Output only the count of lines that contain "picture".

┌─ INFORMATION SUPPLIED

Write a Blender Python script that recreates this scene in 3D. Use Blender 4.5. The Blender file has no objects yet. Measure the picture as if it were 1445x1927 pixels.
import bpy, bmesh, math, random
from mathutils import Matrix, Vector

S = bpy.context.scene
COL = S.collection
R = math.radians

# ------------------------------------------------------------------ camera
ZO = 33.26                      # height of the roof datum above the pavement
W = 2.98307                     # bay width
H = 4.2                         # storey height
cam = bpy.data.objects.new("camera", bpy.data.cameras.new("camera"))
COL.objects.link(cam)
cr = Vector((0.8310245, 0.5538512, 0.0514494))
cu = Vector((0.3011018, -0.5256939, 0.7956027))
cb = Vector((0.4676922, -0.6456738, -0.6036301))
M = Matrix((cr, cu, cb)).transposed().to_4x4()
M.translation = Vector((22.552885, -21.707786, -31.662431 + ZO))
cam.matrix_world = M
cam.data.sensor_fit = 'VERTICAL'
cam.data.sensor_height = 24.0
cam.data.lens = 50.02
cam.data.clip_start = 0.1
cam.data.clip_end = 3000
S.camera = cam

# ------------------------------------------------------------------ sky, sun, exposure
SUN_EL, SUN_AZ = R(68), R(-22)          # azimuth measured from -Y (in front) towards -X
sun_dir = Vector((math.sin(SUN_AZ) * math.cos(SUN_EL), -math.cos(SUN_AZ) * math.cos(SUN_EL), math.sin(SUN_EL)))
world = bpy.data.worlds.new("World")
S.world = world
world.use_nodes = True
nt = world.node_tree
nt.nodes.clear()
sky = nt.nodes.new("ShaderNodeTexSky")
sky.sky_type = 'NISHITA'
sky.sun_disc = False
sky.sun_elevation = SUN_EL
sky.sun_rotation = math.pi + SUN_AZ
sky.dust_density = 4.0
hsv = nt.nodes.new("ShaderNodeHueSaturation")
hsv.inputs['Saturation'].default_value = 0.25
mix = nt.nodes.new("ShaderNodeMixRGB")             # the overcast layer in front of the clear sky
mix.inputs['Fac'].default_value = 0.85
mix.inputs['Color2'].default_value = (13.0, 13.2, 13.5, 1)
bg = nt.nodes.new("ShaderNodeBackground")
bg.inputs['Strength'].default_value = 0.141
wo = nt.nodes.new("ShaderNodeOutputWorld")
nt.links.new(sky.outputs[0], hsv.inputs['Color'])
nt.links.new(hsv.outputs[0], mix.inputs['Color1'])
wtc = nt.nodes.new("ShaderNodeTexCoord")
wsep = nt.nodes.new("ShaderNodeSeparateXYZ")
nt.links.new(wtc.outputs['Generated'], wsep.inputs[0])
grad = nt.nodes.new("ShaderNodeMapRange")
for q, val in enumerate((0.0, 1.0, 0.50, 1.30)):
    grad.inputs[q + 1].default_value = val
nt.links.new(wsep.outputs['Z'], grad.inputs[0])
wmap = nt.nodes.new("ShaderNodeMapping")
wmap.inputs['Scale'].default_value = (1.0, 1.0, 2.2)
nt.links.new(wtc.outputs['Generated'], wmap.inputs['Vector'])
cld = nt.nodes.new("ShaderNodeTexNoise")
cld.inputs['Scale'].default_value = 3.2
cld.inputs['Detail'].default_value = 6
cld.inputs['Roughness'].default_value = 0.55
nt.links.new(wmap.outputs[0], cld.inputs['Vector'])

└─
┌─ INFORMATION SUPPLIED

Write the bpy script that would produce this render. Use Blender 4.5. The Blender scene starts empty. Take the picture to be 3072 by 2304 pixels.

└─

* **EXERCISE RESPONSE**: 2